7 of 92 comments (clear)

  1. Nothing new, really. by shufler · · Score: 2, Insightful

    Microsoft has offered beta versions of most of their previous development environments. Usually once the real product ships, they also release the compiler for free hidden in the depths of the MSDN. They do this to help promote people to make Windows Software, as some us us crafty people can't afford Visual Studios.

    That, or it's just a way to get you locked into the next version of VS. Time to port all the old software!

    1. Re:Nothing new, really. by Anonymous Coward · · Score: 1, Insightful

      They definately do lock you in, it expires after a certain amount of time.

  2. Where's the Form editor? by SamNmaX · · Score: 3, Insightful
    Please correct me if I'm wrong, but why, oh why, does Visual C++ still not have a form editor like Visual Basic or Visual C#? Sure, it has the dialog editor, but does that's not even close to the same thing.
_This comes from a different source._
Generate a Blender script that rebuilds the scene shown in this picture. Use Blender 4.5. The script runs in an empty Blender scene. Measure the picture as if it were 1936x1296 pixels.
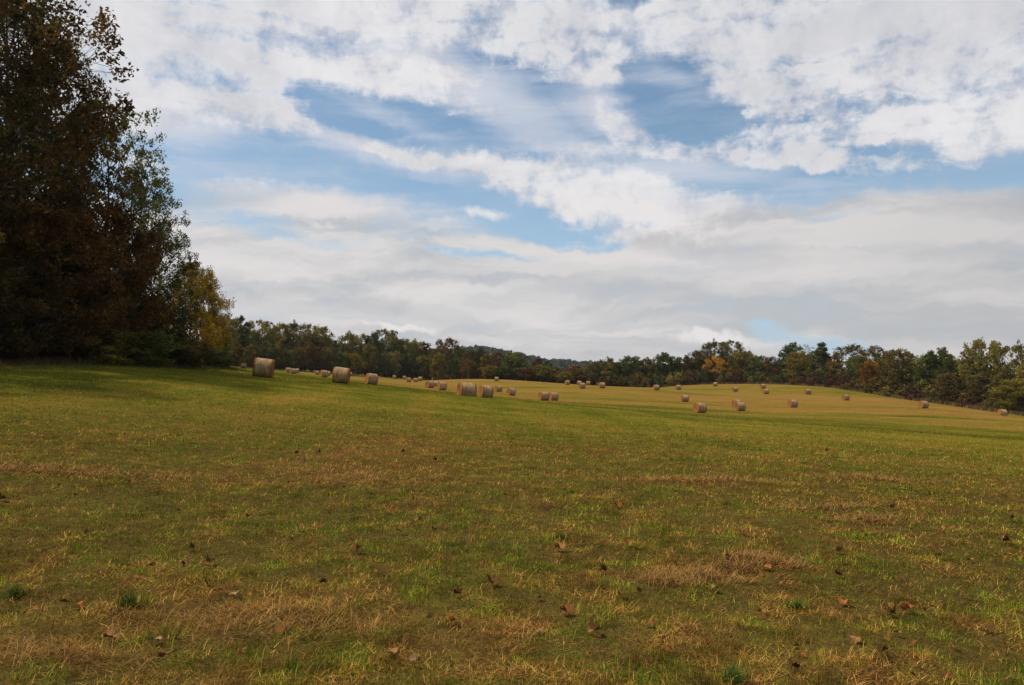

This is something Borland supported quite a while ago with Borland C++ Builder, and was fairly nice.

    C++ is a popular enough language to justify the cost for Microsoft, however I get the impression that they don't truly care about C++ and would like to replace both it and VB with C#.

    Horray for progress.

  3. Might eventually be completely free by mnmn · · Score: 3, Insightful

    Microsoft is very slowly finding its direction. The success of any OS platform depends in a large part on its developer community.

    With the development tools free, a developer and application base forms naturally, that can better sustain any given company. After all Linux started with gcc.

    The cost of VisualC has been obscene, with Microsoft assuming win32 developers have no other option. Nowadays we've got wxwindows, QT, the bcc and intel compilers, all free (except QT) and of better quality, and ticked off developers can easily switch to OSX and Linux. Gates has acknowledged Microsoft made a mistake in not rallying a developer base around it.

    Free VisualC... hmmm if they release such a thing it would be the culmination of the 'developers,developers,developers' we've been hearding of...

    --
    "Give orange me give eat orange me eat orange give me eat orange give me you." -Nim Chimpsky
    1. Re:Might eventually be completely free by Anonymous Coward · · Score: 1, Insightful

      The price of the entire suite is nothing compared to the price of a programmer to use it.

  4. zerg by Lord+Omlette · · Score: 5, Insightful

    pre-emptive: If all you know about Microsoft dev tools comes from Visual C++ 6, then give these newer tools a try. You might be impressed.

    And if not, hey, it was worth a shot.

    --
    [o]_O
  5. Re:Wonder why... by rjshields · · Score: 3, Insightful

    the code generation sucks

    That's not really the most important part of an IDE for most people. Things like code refactoring, auto-completion and hints, integration with documentation and source control and general text editing capabilities are probably higher on people's IDE wish list. Besides, the compiler is a part that can be changed if required.

    --
    In this world nothing is certain but death, taxes and flawed car analogies.